Defenders of deferred prosecutions say that they have been too harshly criticized lately and that they play a crucial role in allowing the government to secure the cooperation of a company while avoiding the time, expense and uncertainty of a trial. The agreements, government officials say, also avoid the type of companywide havoc seen most acutely in the case of Arthur Andersen, the accounting firm that was shuttered in 2002 after being indicted in the Enron scandal. The firm’s collapse threw 28,000 employees out of work.
At a Congressional hearing last month, Mr. Ashcroft defended the agreements, saying that they avoided “destroying entire corporations” through criminal indictments. “Prosecutors understand that a corporate indictment can be a corporate death sentence,” he said. “A deferred prosecution can avoid the catastrophic collateral consequences and costs that are associated with corporate conviction.”
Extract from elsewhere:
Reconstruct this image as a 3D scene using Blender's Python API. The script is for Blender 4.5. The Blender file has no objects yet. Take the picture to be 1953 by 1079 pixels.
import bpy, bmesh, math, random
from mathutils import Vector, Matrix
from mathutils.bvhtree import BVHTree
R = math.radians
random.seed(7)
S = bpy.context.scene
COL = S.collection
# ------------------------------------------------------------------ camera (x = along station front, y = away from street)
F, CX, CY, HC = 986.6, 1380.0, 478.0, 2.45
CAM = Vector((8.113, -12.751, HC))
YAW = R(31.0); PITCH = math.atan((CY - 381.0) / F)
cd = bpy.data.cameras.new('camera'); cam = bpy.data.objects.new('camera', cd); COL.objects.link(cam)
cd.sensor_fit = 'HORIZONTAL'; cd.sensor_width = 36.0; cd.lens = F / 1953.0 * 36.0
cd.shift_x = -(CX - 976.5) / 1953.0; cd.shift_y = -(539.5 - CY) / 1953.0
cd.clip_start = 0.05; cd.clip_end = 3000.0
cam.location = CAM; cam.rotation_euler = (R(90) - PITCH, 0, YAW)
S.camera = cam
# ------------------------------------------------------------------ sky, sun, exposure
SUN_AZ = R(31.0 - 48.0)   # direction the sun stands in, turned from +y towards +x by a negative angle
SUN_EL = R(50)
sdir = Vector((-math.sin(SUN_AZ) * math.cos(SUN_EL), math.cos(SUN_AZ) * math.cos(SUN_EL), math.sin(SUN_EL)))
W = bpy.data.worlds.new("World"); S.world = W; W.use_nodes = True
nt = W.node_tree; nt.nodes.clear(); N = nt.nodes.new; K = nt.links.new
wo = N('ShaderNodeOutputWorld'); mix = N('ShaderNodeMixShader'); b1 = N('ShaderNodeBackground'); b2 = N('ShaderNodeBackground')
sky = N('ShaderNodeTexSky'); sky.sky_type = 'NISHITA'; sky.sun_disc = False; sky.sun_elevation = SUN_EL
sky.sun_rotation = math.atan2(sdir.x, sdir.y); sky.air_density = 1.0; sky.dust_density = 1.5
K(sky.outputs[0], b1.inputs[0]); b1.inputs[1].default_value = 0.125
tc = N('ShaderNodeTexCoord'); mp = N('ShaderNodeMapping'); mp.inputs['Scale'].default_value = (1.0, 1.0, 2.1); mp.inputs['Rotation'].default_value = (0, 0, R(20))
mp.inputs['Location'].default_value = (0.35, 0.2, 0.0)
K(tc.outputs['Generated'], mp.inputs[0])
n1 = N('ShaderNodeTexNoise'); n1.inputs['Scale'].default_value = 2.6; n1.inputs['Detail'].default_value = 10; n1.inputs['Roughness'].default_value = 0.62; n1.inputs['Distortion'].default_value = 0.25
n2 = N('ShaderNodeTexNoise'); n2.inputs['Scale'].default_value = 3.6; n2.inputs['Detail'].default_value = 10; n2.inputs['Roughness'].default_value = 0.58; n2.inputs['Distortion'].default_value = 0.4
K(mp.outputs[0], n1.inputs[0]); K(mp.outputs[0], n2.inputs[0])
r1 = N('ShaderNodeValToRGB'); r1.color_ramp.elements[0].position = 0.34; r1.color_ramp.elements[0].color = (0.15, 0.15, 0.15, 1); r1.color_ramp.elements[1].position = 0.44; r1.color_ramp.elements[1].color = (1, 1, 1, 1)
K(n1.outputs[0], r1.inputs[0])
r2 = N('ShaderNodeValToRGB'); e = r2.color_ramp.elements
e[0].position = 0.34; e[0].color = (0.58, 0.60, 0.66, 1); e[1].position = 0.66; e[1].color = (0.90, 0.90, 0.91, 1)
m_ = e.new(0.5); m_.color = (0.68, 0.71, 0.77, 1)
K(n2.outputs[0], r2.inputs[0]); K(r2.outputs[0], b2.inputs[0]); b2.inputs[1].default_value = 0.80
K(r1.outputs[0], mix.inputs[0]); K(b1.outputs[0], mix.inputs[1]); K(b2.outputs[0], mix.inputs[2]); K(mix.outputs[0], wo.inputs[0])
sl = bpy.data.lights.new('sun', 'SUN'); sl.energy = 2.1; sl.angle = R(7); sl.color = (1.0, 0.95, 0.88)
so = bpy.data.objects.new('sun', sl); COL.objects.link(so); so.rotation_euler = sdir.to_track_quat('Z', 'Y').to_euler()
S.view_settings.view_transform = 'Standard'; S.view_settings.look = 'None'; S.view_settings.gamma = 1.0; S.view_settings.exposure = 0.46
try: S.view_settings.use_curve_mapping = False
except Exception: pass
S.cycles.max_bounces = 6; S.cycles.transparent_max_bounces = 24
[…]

Paul J. McNulty, a former deputy attorney general who put new guidelines in place in 2006 for corporate investigations at the Justice Department, said in an interview, “There’s a fundamental misapprehension with D.P.A.’s to think that they’re a break for the company.”
With the imposition of fines and an outside monitor, “the reality is that for the government, it gets pretty much everything without the difficulty of going forward with an indictment,” said Mr. McNulty, who is now in private practice. “I think companies are beginning to wonder whether they ought to fight more, because they are pretty burdensome.”